Hoje, quando me posicionei no fundo do corredor da casa dos meus pais, recuei 29 anos. Fui até ao dia em que comemorei o meu 12º aniversário e vi-me, precisamente naquele espaço, a ajeitar os óculos e a pedir aos meus pais para me darem à entrada das doze badaladas o presente que me apenas me dariam, por tradição, no raiar do sol. Lembrei-me de como rodopiei sedutoramente à volta deles, pedindo para me estenderem aquele pequeno presente que, com muita esperança, seria aquilo que eu mais desejava.
Dei dois passos em frente e vi-me mais de perto. Com um sorriso enorme que se escondia por trás dos cabelos sempre rebeldes, a receber o embrulho que a minha mãe acabou por concordar em entregar-me. Fiquei uns segundos a admirar o papel colorido com que o presente estava adornado, sentei-me no chão, cruzei as pernas e abri finalmente a minha tão aguardada surpresa. Uma caixa de música em que uma boneca de vestes compridas dançava sempre que se abria uma gaveta. Era este o meu grande desejo. Uma simples caixa de música.
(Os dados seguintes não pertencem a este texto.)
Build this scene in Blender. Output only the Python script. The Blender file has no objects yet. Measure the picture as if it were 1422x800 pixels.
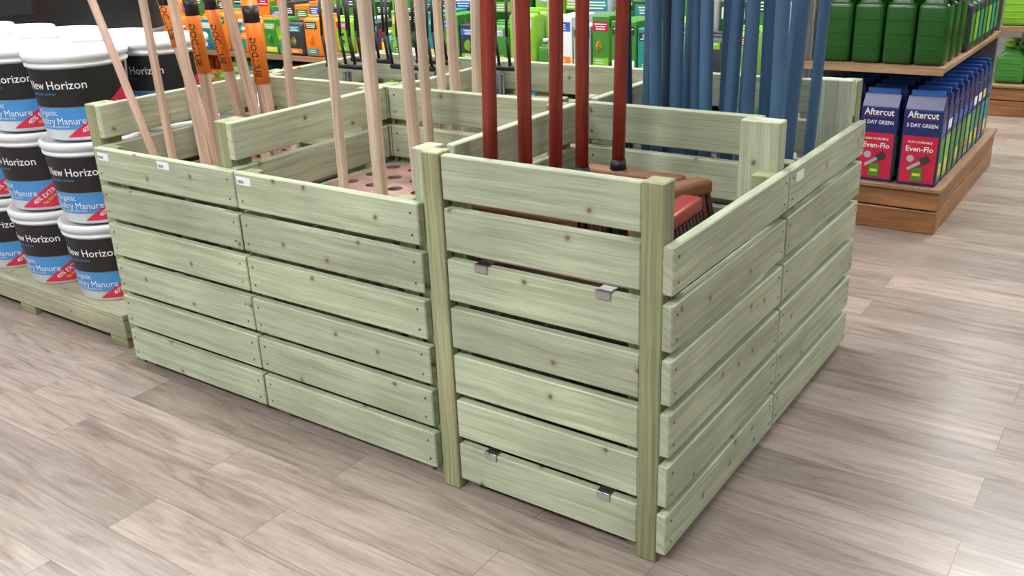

Sabendo perfeitamente o local onde ela ainda se encontra, abandonei o corredor e as memórias e diriji-me ao meu quarto de sempre. Vi-a no local do costume e peguei-lhe como quem agarra no mais precioso tesouro. Perfeitamente estimada, só que sem som e com uma boneca já inerte.
Os 29 anos de anos daquela caixa de música guardam memórias de uma vida imensa. Da minha vida. Memórias das noites que partilhei com as minhas melhores amigas. Memórias da primeira dor de amor. Memórias das alegrias dos amores seguintes. Memórias das gargalhadas, das lágrimas, das certezas e das preocupações. Memórias do dia em que fiz as malas e rumei a outro lar, não sem antes prometer que ela, aquela caixa de música, iria continuar naquela casa para garantir a certeza de ali me reencontrar.
Mas a maior memória que ali se guarda é a das barrigas de amor. Das vezes que comuniquei aos meus pais que iam ser avós. Das vezes que o choro de bebés pequenos ecoaram pela casa. Da velocidade relâmpago em que eles passaram de crianças cambaleantes a “pequenos adultos”. Da forma como eu deixei de ser a eterna criança sorridente para ser a adulta com um sorriso eterno.
Não sei se, um dia, os meus filhos se vão reencontrar na minha casa – naquela que, não sendo mais deles, terá para sempre o seu rasto. Mas espero sinceramente que eles possam encontrar num lego, numa boneca ou também numa caixa de música a constatação absoluta de que tiveram uma vida plena e feliz. E que concluam, tal como eu confirmei hoje, que os seus pais foram uma peça fundamental nessa desafiante caminhada rumo à felicidade.